I wave and flash ( stop sniggering ! ) at anything pre 1985 ish
stina
 
If its French or a VW,give me a box of matches! :twisted:
Skoda,Lada,Moskvitch,Fiat,NSU,Daf,, :?
Some post 1990's car going to classic car shows,can be classed as modern classics,,if desireable and rarish,but post 2000 cars should not be allowed in whatever they are and banished to the carpark.
 
I am just over 50 and will wave and flash at anything over 25yrs old! :LOL:
Even when I am in my truck! :roll:
 
V8P6B said:
I'm afraid I don't really like the MG TD, for me it looks too much like a kit car trying to be a classic car..

Don't really like the Hillman Hunter or the Morris Marina either, I'm afraid, or the Austin 1100. They just don't do it for me at all.

I'm with you there. The Hunter's a cup-price Cortina, and ADO16's are nightmares, we should know. I've a slightly softer spot for Marinas.

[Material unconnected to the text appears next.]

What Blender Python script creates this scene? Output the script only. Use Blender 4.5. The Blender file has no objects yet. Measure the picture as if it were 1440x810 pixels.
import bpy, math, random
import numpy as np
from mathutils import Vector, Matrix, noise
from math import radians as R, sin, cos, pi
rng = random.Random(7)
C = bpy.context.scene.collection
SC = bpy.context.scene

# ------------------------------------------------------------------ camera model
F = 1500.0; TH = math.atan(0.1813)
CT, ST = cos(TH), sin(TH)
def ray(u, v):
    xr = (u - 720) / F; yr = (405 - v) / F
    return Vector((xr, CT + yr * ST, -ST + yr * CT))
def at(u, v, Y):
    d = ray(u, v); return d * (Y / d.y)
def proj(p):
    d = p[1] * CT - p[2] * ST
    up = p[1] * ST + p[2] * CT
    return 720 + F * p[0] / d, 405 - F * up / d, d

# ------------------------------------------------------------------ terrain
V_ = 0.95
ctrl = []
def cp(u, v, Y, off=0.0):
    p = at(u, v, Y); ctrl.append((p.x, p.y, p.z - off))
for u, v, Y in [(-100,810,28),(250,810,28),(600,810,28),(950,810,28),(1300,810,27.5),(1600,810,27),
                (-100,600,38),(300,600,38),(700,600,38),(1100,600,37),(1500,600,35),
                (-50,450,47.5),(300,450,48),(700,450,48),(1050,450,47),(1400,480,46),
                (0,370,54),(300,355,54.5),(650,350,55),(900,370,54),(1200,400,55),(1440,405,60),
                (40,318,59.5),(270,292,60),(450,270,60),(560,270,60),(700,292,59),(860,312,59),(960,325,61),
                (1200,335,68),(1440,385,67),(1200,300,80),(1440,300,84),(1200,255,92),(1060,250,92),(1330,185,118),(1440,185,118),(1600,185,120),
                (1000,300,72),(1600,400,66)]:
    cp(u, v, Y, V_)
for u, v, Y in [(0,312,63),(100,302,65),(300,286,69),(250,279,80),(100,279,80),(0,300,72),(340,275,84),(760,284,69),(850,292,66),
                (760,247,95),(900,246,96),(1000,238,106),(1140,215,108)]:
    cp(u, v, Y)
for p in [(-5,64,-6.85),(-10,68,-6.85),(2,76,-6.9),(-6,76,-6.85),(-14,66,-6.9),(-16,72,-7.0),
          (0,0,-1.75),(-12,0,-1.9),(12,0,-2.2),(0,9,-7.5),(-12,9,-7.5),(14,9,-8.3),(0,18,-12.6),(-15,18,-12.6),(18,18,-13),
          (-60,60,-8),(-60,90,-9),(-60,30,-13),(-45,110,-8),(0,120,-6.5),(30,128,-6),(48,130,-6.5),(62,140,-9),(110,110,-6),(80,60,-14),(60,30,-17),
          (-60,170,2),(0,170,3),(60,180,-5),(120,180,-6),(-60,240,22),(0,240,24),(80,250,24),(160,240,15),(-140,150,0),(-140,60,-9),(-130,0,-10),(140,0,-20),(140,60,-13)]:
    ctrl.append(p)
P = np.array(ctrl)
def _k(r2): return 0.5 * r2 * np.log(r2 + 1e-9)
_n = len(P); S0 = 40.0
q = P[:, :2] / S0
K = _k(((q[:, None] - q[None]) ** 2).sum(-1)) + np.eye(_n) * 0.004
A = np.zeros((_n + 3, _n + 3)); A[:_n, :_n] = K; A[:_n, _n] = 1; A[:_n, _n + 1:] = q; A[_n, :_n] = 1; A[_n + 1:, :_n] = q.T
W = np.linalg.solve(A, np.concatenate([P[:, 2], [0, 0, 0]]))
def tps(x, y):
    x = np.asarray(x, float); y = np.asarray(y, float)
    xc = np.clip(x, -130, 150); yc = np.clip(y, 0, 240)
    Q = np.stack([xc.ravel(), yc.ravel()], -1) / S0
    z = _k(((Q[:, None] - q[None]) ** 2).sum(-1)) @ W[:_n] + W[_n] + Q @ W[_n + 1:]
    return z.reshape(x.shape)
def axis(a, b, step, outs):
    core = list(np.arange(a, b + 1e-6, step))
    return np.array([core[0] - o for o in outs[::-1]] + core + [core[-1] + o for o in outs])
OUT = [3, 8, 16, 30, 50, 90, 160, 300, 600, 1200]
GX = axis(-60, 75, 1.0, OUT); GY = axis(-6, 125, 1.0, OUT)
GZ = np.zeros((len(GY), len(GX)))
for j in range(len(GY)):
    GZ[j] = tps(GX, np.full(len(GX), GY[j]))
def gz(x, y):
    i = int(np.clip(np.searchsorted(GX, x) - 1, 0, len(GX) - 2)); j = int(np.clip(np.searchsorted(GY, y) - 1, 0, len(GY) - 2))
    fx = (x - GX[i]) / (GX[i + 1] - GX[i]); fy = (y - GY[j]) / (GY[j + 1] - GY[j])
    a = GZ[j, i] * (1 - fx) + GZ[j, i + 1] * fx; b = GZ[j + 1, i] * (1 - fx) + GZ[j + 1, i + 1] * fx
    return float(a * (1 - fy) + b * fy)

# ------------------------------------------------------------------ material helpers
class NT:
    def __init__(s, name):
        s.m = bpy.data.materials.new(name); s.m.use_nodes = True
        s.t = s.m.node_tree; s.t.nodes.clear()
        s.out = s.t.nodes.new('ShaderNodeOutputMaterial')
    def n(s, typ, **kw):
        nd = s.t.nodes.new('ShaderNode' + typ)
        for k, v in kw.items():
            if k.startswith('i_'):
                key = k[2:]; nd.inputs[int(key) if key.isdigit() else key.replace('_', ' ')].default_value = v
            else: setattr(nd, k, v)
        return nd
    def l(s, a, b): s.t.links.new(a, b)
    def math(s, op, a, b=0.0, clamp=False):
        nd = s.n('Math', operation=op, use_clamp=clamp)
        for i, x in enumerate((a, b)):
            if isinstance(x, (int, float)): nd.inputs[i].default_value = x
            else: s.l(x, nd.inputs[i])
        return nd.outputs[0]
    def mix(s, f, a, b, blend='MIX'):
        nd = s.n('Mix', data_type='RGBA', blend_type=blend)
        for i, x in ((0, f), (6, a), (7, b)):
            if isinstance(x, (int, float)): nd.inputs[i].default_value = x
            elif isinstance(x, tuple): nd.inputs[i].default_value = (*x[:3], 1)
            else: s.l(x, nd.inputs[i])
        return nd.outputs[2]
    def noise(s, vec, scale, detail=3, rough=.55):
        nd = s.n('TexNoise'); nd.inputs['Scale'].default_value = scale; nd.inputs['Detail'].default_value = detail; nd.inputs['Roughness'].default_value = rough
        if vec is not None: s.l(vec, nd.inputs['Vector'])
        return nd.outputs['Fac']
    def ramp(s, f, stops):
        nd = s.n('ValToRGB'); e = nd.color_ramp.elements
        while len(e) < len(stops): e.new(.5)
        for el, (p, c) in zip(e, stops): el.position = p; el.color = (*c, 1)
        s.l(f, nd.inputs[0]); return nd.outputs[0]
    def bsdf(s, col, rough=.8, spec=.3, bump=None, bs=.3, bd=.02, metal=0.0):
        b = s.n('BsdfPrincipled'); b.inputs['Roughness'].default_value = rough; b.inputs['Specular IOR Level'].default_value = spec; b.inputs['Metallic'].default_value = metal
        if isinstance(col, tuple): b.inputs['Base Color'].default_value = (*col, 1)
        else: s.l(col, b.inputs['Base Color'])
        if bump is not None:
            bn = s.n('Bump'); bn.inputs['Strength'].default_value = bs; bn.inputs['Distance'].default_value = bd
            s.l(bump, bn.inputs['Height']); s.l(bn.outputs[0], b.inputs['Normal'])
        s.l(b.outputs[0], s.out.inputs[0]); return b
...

The one Classic I really dislike more than anything else - VW Beetle. I know it's basically a pre-war design, but I'm sorry, but they are horrible.

:shock:
 
The Holbay engined Hunter GT and GLS was a nice handy bit of sleeper kit. Looked like a grandad car, went suprisingly quickly for its time with well matched ratios. The later badged Humber Sceptre had very little point though.